IRISH GROWTH IS likely to slow amid talks of a ‘hard’ Brexit, however the country’s economy could still expand at the fastest rate in Europe, it has been claimed.

The value of sterling fell below $1.20 this morning for the first time since October’s flash crash after the Sunday Times reported that UK Prime Minister Theresa May is planning a ‘clean and hard Brexit’.

According to the paper, May will say in a speech this week that the UK will pull out of the EU single market and customs union in order to gain control of immigration and end the jurisdiction of the EU Court of Justice.

Following the report, the value of sterling against the dollar fell to a 31-year low when the crash in October is excluded.

In its market commentary this morning, corporate stockbrokers Davy downgraded its prediction for Ireland’s 2017 growth and cited a ‘hard’ Brexit as a key economic risk.
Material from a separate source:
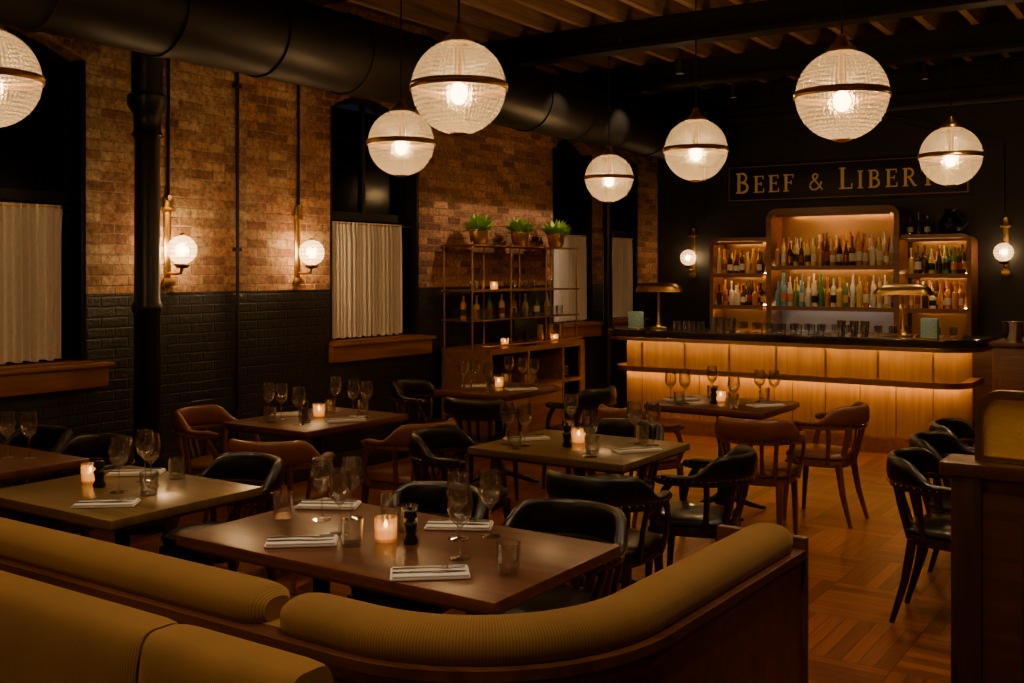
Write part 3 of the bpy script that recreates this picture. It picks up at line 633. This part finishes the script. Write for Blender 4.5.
# ------------------------------------------------------------ banquettes
P=lin((-5.9,1.72),(-1.55,1.72),44)[:-1]+arc(-1.55,2.17,.45,-90,0,16)+lin((-1.10,2.17),(-1.08,3.02),9)[1:]
b=MB('curved_banquette')
b.wallpath(P,.03,.070,.0,.83,'banqwood'); b.wallpath(P,.02,.084,.815,.838,'banqwood'); b.wallpath(P,.070,.078,.001,.12,'banqwood')
b.wallpath(P,-.08,.03,.42,.84,'cord'); b.wallpath(P,-.48,.03,.001,.33,'banqwood')
b.sweep([(x,y,.395) for x,y in offs(P,-.28)],[(.20,.065)]*len(P),'cord',20,p=5)
b.b2(-1.28,-1.0,3.03,3.06,0,.87,'banqwood',.006)
def roll(seg):
    n=len(seg); rr=[]
    for i in range(n):
        e=min(i,n-1-i); k=[.55,.88,.97,1][min(e,3)]; rr.append((.073*k,.05*k))
    b.sweep([(x,y,.865) for x,y in seg],rr,'cord',22,p=2.4)
def res(pts,step=.02):
    out=[pts[0]]
    for a,c in zip(pts,pts[1:]):
        l=math.hypot(c[0]-a[0],c[1]-a[1]); k=max(1,int(l/step))
        out+=[(a[0]+(c[0]-a[0])*j/k,a[1]+(c[1]-a[1])*j/k) for j in range(1,k+1)]
    return out
F=offs(res(P),-.01)
roll([p for p in F if p[0]<-3.80]); roll([p for p in F if -3.79<p[0]<-1.80 and p[1]<1.9]); roll([p for p in F if p[0]>-1.79])
b.obj()
b=MB('straight_banquette')
for (x0,x1) in ((-5.9,-3.96),(-3.95,-1.86),(-1.85,-1.42)):
    n=int((x1-x0)/.02); pts=[(x0+(x1-x0)*k/n,1.435,.64) for k in range(n+1)]
    rr=[]
    for i in range(n+1):
        e=min(i,n-i); k=[.80,.93,.98,1][min(e,3)]; rr.append((.085*k,.25+.01*k))
    b.sweep(pts,rr,'cord',36,p=4.5)
    pts=[(p[0],1.12,.40) for p in pts]; b.sweep(pts,[(.28*min(1,q[1]/.26),.065) for q in rr],'cord',24,p=5)
b.b2(-5.95,-1.42,1.525,1.632,.001,.78,'banqwood',.006); b.b2(-5.95,-1.42,.9,1.52,.001,.33,'banqwood',.006)
b.obj()
# ------------------------------------------------------------ partition with glass
b=MB('wood_partition')
b.b2(-.62,1.6,3.14,3.24,0,1.08,'banqwood',.006); b.b2(-.65,1.63,3.11,3.27,1.081,1.12,'banqwood',.008)
b.b2(-.62,-.54,3.125,3.139,.0,1.08,'darkwoodv',.003)
for k in range(4): b.b2(-.44+.5*k,-.02+.5*k,3.128,3.139,.16,.98,'darkwoodv',.006)
gp=[(-.565,1.12),(-.565,1.25)]+arc(-.495,1.25,.07,180,90,8)[1:]+[(1.4,1.32)]
B_=offs(gp,.02)
b.rings([[Vector((a[0],3.17,a[1])),Vector((c[0],3.17,c[1])),Vector((c[0],3.21,c[1])),Vector((a[0],3.21,a[1]))] for a,c in zip(gp,B_)],'brass')
b.b2(-.545,1.4,3.187,3.193,1.121,1.302,'amberglass')
b.b2(-.545,1.4,3.17,3.21,1.121,1.135,'brass')
b.obj()
# ------------------------------------------------------------ tables
T={'a':(-2.96,-1.63,2.34,3.07,'walnut'),'b':(-4.20,-3.32,2.34,3.07,'sheentop'),'c':(-5.6,-4.52,2.34,3.07,'walnut'),
'd':(-4.95,-4.25,4.25,5.15,'walnut'),'e':(-3.2,-2.3,4.35,5.10,'sheentop'),'f':(-4.95,-4.3,6.3,7.1,'walnut'),'g':(-3.25,-2.4,6.45,7.15,'walnut'),'h':(-.78,.02,5.1,6.9,'walnut')}
def table(x0,x1,y0,y1,mat):
    b=MB('dining_table'); cx,cy=(x0+x1)/2,(y0+y1)/2; w,d=x1-x0,y1-y0
    b.box((0,0,.7325),(w,d,.035),mat,.004); b.box((0,0,.708),(w-.04,d-.04,.014),'darkwood')
    cs=[(0,0)] if max(w,d)<1.1 else ([(-w/2+.33,0),(w/2-.33,0)] if w>d else [(0,-d/2+.4),(0,d/2-.4)])
    for (px,py) in cs:
        b.lathe([(0,.695),(.16,.695),(.16,.702),(0,.702)],(px,py,0),'iron',16)
        b.lathe([(.05,.03),(.055,.10),(.035,.14),(.03,.2),(.03,.6),(.045,.66),(.08,.696)],(px,py,0),'iron',16)
        for k in range(4):
            a=math.pi/4+k*math.pi/2; c,s_=math.cos(a),math.sin(a)
            b.sweep([(px+c*r,py+s_*r,z) for r,z in ((.02,.10),(.1,.085),(.2,.045),(.28,.022),(.31,.016))],[(.022,.025),(.02,.022),(.018,.018),(.02,.014),(.024,.012)],'iron',8)
    return b.obj((cx,cy,0))
for k,v in T.items(): table(*v)
# ------------------------------------------------------------ chairs
def se(a,bb,p,n=32,fy=1.): 
    r=[]
    for j in range(n):
        t=2*math.pi*j/n; c,s_=math.cos(t),math.sin(t)
        x=math.copysign(abs(c)**(2/p),c)*a; y=math.copysign(abs(s_)**(2/p),s_)*bb
        r.append((x*(1+.10*y/bb),y))
    return r
def chair(name,lea,wd):
    b=MB(name)
    b.slab(se(.225,.215,3.6),.375,.425,wd,.008); b.slab(se(.235,.225,3.4),.42,.462,lea,.022,.016)
    for sx in (-1,1):
        b.sweep([(sx*.19,.175,.40),(sx*.195,.19,.25),(sx*.20,.205,.0)],[(.024,.024),(.019,.019),(.013,.013)],wd,8,p=3,up=(0,1,0))
        b.sweep([(sx*.165,-.17,.40),(sx*.175,-.205,.2),(sx*.19,-.265,.0)],[(.024,.024),(.019,.019),(.013,.013)],wd,8,p=3,up=(0,1,0))
        b.sweep([(sx*.232,.10,.395),(sx*.245,.135,.46),(sx*.262,.12,.54),(sx*.275,.085,.60),(sx*.272,.06,.635)],[(.016,.02),(.014,.02),(.013,.018),(.013,.018),(.015,.02)],wd,8,p=3,up=(0,1,0))
        b.sweep([(sx*.14,-.185,.40),(sx*.155,-.225,.55),(sx*.165,-.245,.65)],[(.014,.02)]*3,wd,8,p=3,up=(0,1,0))
        b.sweep([(sx*.205,-.11,.40),(sx*.232,-.125,.55),(sx*.255,-.13,.64)],[(.012,.015)]*3,wd,8,p=3,up=(0,1,0))
    for sx in (-.07,0,.07): b.sweep([(sx*.9,-.205,.41),(sx,-.255,.55),(sx*1.05,-.27,.65)],[(.014,.006)]*3,wd,8,p=3,up=(0,1,0))
    def pt(ph,z,k=1.): return (.275*k*math.sin(rad(ph)),-.285*k*math.cos(rad(ph))+(.0),z)
    n=36; ph=[-112+224*k/n for k in range(n+1)]
    b.sweep([pt(a,.640) for a in ph],[(.024,.013)]*(n+1),wd,8,p=3)
    pts=[];rr=[]
    for a in ph:
        t=min(1,max(0,(abs(a)-45)/36)); t=t*t*(3-2*t); e=min(1,(112-abs(a))/6+.5)
        bb=.064*(1-t)+.013*t; pts.append(pt(a,.652+bb,1+.05*(1-t))); rr.append(((.026*(1-t)+.027*t)*e,bb*e))
    b.sweep(pts,rr,lea,14,p=2.6)
    for a in range(-105,106,7): b.sphere(pt(a,.656,1.0+(.135 if abs(a)<45 else .135-.04*min(1,(abs(a)-45)/36))),.0045,'brass',6,4)
    for sx in (-1,1): b.sphere((sx*.262,.118,.650),.026,wd,12,8,sc=(1,1,.8))
    bmesh.ops.scale(b.bm,vec=(.90,.94,1.),verts=b.bm.verts[:])
    return b.mesh(50)
CB=chair('dining_chair','blackleather','legwood'); CT=chair('dining_chair','tanleather','tanwood')
for (x,y,r,c) in [(-1.99,3.20,183,'b'),(-2.6,3.19,178,'b'),(-3.80,3.24,174,'b'),(-5.42,3.22,180,'b'),(-4.88,3.22,183,'b'),
 (-5.24,4.50,-75,'t'),(-4.18,4.0,22,'t'),(-4.02,4.85,85,'t'),
 (-3.40,4.6,-82,'b'),(-2.27,4.16,6,'b'),(-2.16,4.85,98,'b'),(-2.85,5.28,180,'b'),
 (-5.2,6.55,-85,'b'),(-4.33,6.08,12,'b'),(-4.07,6.95,90,'b'),
 (-3.14,6.22,-20,'t'),(-2.33,6.2,8,'t'),(-2.2,7.0,88,'t'),
 (-1.03,5.28,-88,'b'),(-1.07,5.90,-92,'b'),(-1.10,6.50,-90,'b')]:
    place(CB if c=='b' else CT,'dining_chair',(x,y,0),rad(r))
# ------------------------------------------------------------ table settings
ZT=.751
def put(me,name,x,y,r=0): place(me,name,(x,y,ZT),rad(r))
for x,y in ((-2.52,2.50),(-1.94,2.45)): put(napkin,'folded_napkin',x,y,-50)
for x,y in ((-2.83,2.95),(-2.22,2.97)): put(napkin,'folded_napkin',x,y,-60)
for x,y in ((-2.70,2.78),(-2.50,2.66),(-2.12,2.83),(-1.97,2.64),(-2.62,2.85),(-2.05,2.92)): put(wineg,'wine_glass',x,y)
for x,y in ((-2.36,2.57),(-1.76,2.60),(-2.84,2.72),(-2.33,2.82),(-2.52,2.95)): put(tumbler,'water_tumbler',x,y)
put(votive,'votive_candle',-2.31,2.68); put(mill,'pepper_mill',-2.22,2.70)
put(napkin,'folded_napkin',-3.56,2.49,-50); put(napkin,'folded_napkin',-4.0,2.95,-50)
for x,y in ((-3.82,2.86),(-3.70,2.80),(-3.72,2.66)): put(wineg,'wine_glass',x,y)
put(tumbler,'water_tumbler',-3.58,2.70); put(tumbler,'water_tumbler',-3.76,2.98); put(votive,'votive_candle',-4.0,2.72); put(mill,'pepper_mill',-3.88,2.68)
for x in (-5.2,-4.85): put(wineg,'wine_glass',x,2.85); put(wineg,'wine_glass',x+.1,2.9); put(tumbler,'water_tumbler',x-.1,2.8)
put(napkin,'folded_napkin',-4.75,2.6,-50); put(votive,'votive_candle',-5.05,2.65)
def dress(x0,x1,y0,y1,seats):
    cx,cy=(x0+x1)/2,(y0+y1)/2; put(votive,'votive_candle',cx-.03,cy+.04); put(mill,'pepper_mill',cx-.03,cy-.08)
    hx,hy=(x1-x0)/2,(y1-y0)/2
    for s in seats:
        dx,dy=s; nx,ny=cx+dx*(hx-.12),cy+dy*(hy-.14)
        if abs(dx)>abs(dy): px,py=0,1
        else: px,py=1,0
        put(napkin,'folded_napkin',nx,ny,-35)
        gx,gy=cx+dx*(hx-.23),cy+dy*(hy-.23); sgn=(dx+dy)
        put(wineg,'wine_glass',gx+px*.19*sgn,gy+py*.19*sgn); put(tumbler,'water_tumbler',gx+px*.28*sgn,gy+py*.28*sgn)
        put(wineg,'wine_glass',gx+px*.20*sgn+dx*.10,gy+py*.20*sgn+dy*.10)
        put(tumbler,'water_tumbler',gx-px*.19*sgn-dx*.04,gy-py*.19*sgn)
        put(wineg,'wine_glass',gx-px*.28*sgn,gy-py*.28*sgn)
dress(*T['d'][:4],[(-1,0),(1,0)]); dress(*T['e'][:4],[(-1,0),(1,0)]); dress(*T['f'][:4],[(-1,0),(1,0)]); dress(*T['g'][:4],[(-1,0),(1,0)])
# ------------------------------------------------------------ ceiling spotlights
b=MB('ceiling_spotlight'); b.lathe([(0,.14),(.04,.14),(.04,0),(.034,0),(.03,.03),(0,.03)],(0,0,0),'black',16); b.lathe([(0,.028),(.028,.028)],(0,0,0),'bulb',16); b.lathe([(.008,.14),(.008,.24)],(0,0,0),'black',8)
spm=b.mesh()
for (x,y,w,a,tx) in [(-4.3,8.1,170,42,47),(-4.3,9.3,170,42,47),(-2.3,2.6,60,70,0),(-3.7,2.7,55,70,0),(-3.4,10.3,50,75,0),(-2.4,10.9,50,85,0),(-4.4,10.9,50,85,0),(-1.2,5.9,85,75,0),(-.9,3.9,70,75,0),(-1.9,.6,70,90,0),(-.6,1.6,70,85,0),(-1.3,8.0,80,80,0)]:  # the two nearest the camera are added, unseen, to brighten banquette and partition
    o=place(spm,'ceiling_spotlight',(x,y,3.56))
    light('spot_beam',o,(0,0,-.01),w,(1,.70,.41),.03,'SPOT',(0,rad(tx),0),spot_size=rad(a),spot_blend=.8)
# ------------------------------------------------------------ world, camera
w=D.worlds.new('night'); S.world=w; w.use_nodes=True
w.node_tree.nodes['Background'].inputs[0].default_value=(.25,.3,.45,1); w.node_tree.nodes['Background'].inputs[1].default_value=.02
cam=D.cameras.new('camera'); co=D.objects.new('camera',cam); S.collection.objects.link(co)
co.location=(0,0,1.65); co.rotation_euler=(rad(90),0,rad(33.9)); cam.lens=36.9; cam.sensor_width=36; cam.sensor_fit='HORIZONTAL'; cam.shift_y=-.0679; cam.clip_start=.05
S.camera=co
“We expect Irish GDP to grow by 3.7% in 2017, revised down from 4% previously but still likely the strongest growth in Europe,” it said.

“For now, the impact of Brexit on the Irish economy remains muted. However, it remains to be seen how markets will react to the UK invoking Article 50.”

“This morning, sterling fell to 88.5p against the euro, with investors fearing that Prime Minister Theresa May’s speech on Tuesday will signal that the UK is prepared to leave the EU single market.”

Brexit UK Prime Minister Theresa May


It added: “A key risk is that a ‘hard Brexit’ will emerge with the UK potentially facing a disorderly exit from single market in early 2019.

“Such a scenario could lead to severe disruption for Ireland’s export sector, potentially leading to tariffs being imposed, together with regulatory and legal uncertainties on trade with the UK.”

“Since the UK’s referendum on Brexit, export and manufacturing data have been softer.”

The Sunday Times also reported that in an effort to reassure voters that backed the ‘remain’ side, May will say that she is prepared to strike a deal to ensure that UK businesses avoid a “cliff-edge” departure from the EU.

This morning also saw the the Times of London publish an interview with US president-elect Donald Trump. Speaking to former Tory leadership contender Michael Gove, Trump promised to draw up a trade deal with the UK “quickly” after Brexit.

Asked by Gove if he would press ahead with a trade deal between the UK and the US after Brexit, Trump said: “Absolutely, very quickly. I’m a big fan of the UK. We’re gonna work very hard to get it done quickly and done properly. Good for both sides.”